PUSH & PULL
Noviembre ha pasado volando.
Tendría veinticinco años cuando cogí mi primer avión. Me tocó ventana. Desde entonces trato siempre de elegir asiento con ventana sin tener que pelearme con mis hermanos, como ocurría en los viajes en el coche de papá.
Aquel primer vuelo fue muy emocionante y lo pasé pegado al vinilo empañado, observando nubes y olas. Maravillado al reconocer el relieve insular y extrañado de la indiferencia con la que viajaban el resto de pasajeros.
También, en aquella ocasión, fueron las Canarias mi destino y fue laboral el motivo. Ahora viajo solo, con una maleta justa, y con el portátil y la cabeza repletos de proyectos.

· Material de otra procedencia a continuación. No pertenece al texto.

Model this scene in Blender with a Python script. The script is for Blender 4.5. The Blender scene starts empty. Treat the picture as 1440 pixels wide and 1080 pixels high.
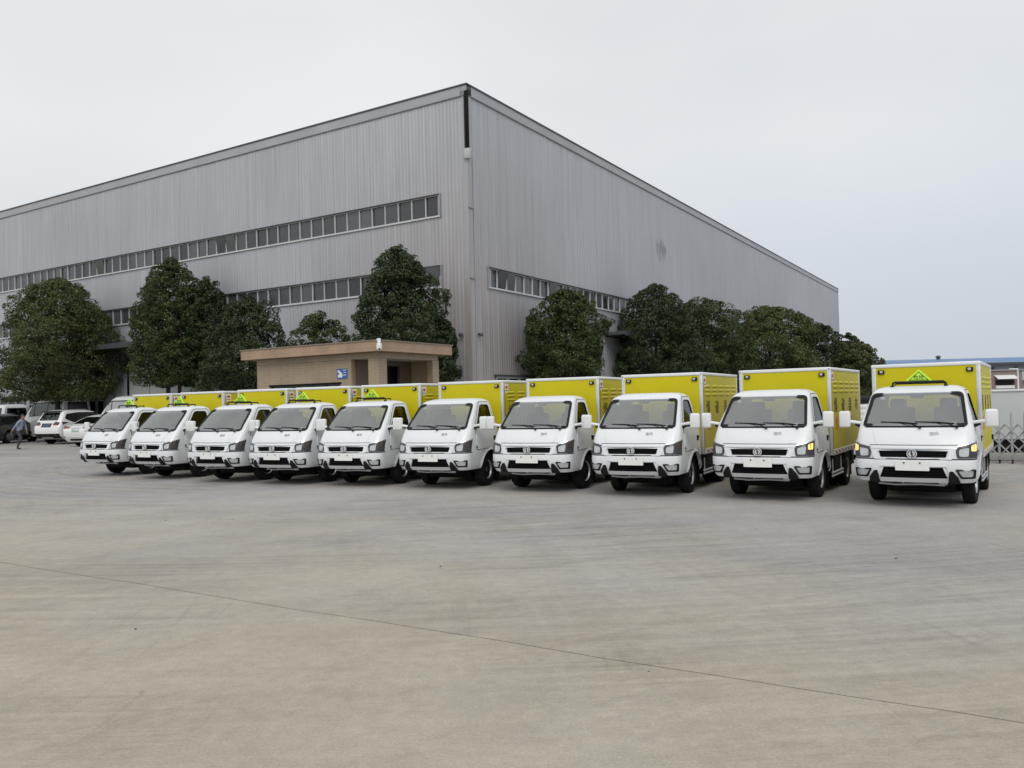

La soledad del «vendedor» es bastante curiosa. Los que no viajan por trabajo piensan que te pegas la vida padre al alojarte en buenos hoteles y comer siempre en la calle. Yo añoro mis pantuflas, un plato de lentejas y a mi perro lampando por un pedazo de chorizo. Añoro no tener que sonreír porque sí, no estar siempre fresco de mente y en guardia para defender la carga. Listo para rebañar cada visita. Me sobra, cada mañana, tener que desayunar con turistas en «cholas» torrados por el sol, sin que el bañador, que metí por si acaso, haya salido de la maleta.
Cuatro islas, seis vuelos entre largos y cortos, tres camas distintas de hotel, cinco visitas y mil y una notas tomadas. No tantas copas de vino. La misma ilusión de aquel primer vuelo y el brillo infantil en la mirada que me empujan a seguir tirando de este carro al que ya le chirrian las ruedas.